The relentless brush fire in the Los Angeles National Forest is finally slowing down, just a bit.

 

 

Now having consumed 140,000 acres, and currently being battled by 4,128 firefighing personnel, the blaze’s imminent threat to the TV and radio broadcast infrastructure, as well as an historic observatory complex, sitting atop Mt. Wilson has subsided.

 

 

Figherfighters from the National Forest Service and L.A. County, among other jurisdictions, say a threat to the antenna relay structures still exist, but aggressive water and retardant air drops over the last several days have protected the them from the blaze’s closest encroachments so far.

 

 

Figherfighters have benefitted from cooler temperatures and greater humidity over the last several days, but are concerned about higher temperatures on Wednesday afternoon that are expected to be in the 90s.
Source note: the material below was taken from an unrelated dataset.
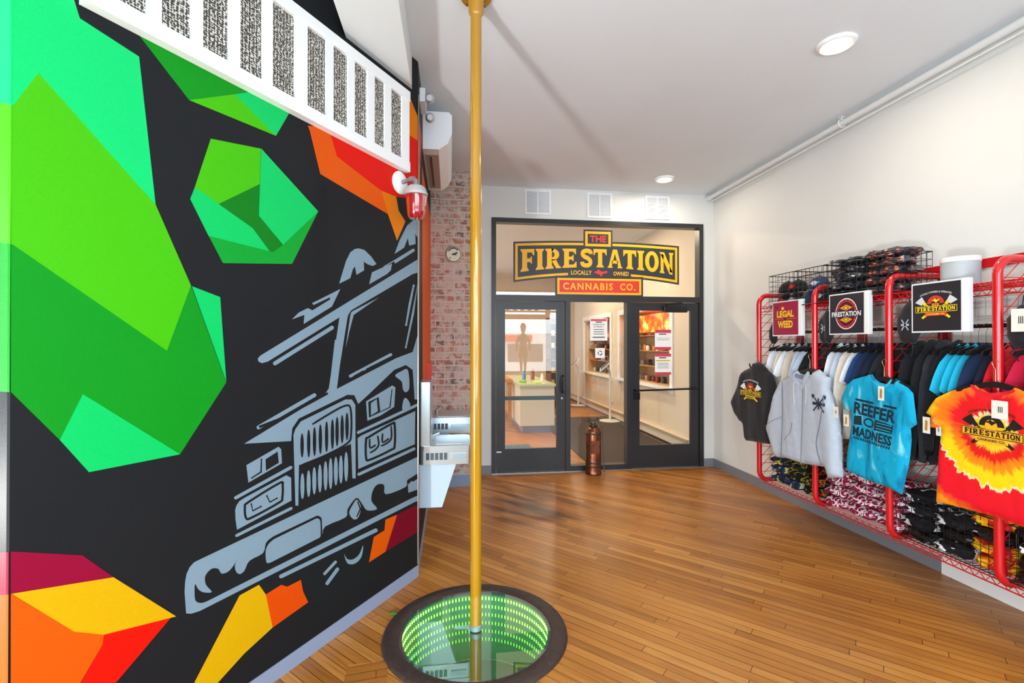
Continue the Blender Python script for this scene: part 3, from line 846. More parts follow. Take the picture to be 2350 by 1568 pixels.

Firefighting officials say the situation would be far worse if the Santa Ana winds were involved.

 

 

Residents of previously evacuated communities including La Crescenta and La Canada Flintridge have been allowed back in their homes. However, evacuation orders for Altadena, the rural northern edge of which is currently being threatened by the wildfire, are being considered.

 

 

So far, the fire has burned down 62 homes and has led to the deaths of two firefighters, who perished Sunday when their truck careened off a mountain road trying to escape the blaze.